"""

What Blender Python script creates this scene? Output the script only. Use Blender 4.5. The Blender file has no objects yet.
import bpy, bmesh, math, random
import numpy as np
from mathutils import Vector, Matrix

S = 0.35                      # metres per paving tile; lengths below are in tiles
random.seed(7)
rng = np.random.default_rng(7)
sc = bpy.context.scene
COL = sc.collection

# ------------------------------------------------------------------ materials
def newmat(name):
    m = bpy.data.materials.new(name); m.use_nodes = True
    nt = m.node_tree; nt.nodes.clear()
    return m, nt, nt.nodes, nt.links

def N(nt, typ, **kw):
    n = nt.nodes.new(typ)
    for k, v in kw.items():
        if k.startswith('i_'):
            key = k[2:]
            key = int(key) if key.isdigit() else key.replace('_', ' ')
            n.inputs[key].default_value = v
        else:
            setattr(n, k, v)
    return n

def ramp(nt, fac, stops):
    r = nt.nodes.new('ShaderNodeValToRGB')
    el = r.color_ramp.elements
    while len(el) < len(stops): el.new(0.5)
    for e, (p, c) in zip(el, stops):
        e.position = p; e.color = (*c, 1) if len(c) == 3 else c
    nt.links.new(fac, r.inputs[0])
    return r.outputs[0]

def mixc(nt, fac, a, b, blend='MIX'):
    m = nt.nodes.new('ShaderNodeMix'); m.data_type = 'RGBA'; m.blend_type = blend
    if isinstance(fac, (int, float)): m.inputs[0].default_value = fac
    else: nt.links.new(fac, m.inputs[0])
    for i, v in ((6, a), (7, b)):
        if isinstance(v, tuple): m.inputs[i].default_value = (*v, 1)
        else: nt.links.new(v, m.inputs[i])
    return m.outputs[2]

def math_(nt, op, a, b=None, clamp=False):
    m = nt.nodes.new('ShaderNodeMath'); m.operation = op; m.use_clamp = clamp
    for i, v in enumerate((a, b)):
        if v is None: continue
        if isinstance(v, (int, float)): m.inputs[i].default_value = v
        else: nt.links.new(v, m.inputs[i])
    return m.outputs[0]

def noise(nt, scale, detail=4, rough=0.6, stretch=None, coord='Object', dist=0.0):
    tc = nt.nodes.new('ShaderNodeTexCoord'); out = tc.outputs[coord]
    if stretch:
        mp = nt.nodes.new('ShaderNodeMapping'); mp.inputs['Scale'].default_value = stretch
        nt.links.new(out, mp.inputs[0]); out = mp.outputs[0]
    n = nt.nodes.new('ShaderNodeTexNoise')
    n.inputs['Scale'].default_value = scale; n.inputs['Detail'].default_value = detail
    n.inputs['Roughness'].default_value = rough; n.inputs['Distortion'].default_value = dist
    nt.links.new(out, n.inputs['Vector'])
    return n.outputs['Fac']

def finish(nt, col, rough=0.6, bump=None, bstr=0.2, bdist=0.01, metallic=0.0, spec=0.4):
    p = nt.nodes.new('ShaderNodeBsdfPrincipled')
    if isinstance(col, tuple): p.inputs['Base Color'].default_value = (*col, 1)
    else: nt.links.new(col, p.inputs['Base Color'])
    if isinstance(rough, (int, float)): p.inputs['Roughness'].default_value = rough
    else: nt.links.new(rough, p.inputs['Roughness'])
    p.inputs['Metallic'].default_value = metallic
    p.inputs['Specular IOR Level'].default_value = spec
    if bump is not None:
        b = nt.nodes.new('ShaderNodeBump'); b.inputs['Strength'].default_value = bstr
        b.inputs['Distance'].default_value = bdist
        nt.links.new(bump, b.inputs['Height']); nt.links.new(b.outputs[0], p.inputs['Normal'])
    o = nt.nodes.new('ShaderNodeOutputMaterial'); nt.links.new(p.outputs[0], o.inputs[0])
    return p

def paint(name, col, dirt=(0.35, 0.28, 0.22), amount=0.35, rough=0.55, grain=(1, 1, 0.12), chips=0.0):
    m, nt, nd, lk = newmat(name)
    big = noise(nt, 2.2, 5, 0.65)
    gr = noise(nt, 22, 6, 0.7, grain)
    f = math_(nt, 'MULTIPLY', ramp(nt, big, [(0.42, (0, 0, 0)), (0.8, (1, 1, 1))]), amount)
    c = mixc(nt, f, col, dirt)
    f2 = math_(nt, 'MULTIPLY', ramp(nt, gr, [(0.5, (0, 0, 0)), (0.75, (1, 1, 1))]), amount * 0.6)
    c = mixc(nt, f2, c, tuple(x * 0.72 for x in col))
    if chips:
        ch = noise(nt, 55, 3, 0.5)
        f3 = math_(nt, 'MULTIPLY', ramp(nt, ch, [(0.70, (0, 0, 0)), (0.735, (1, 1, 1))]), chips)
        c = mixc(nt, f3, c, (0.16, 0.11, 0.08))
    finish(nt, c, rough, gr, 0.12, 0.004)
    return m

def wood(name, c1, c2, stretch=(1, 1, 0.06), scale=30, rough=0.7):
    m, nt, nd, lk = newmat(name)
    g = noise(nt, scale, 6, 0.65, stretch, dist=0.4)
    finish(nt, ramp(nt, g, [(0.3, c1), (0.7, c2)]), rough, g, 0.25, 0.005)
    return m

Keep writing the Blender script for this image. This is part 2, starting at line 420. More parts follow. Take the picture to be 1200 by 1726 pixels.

"""

What the exercise asks
Find each line holding "script". Copy it out.

Result of the task
What Blender Python script creates this scene? Output the script only. Use Blender 4.5. The Blender file has no objects yet.
Keep writing the Blender script for this image. This is part 2, starting at line 420. More parts follow. Take the picture to be 1200 by 1726 pixels.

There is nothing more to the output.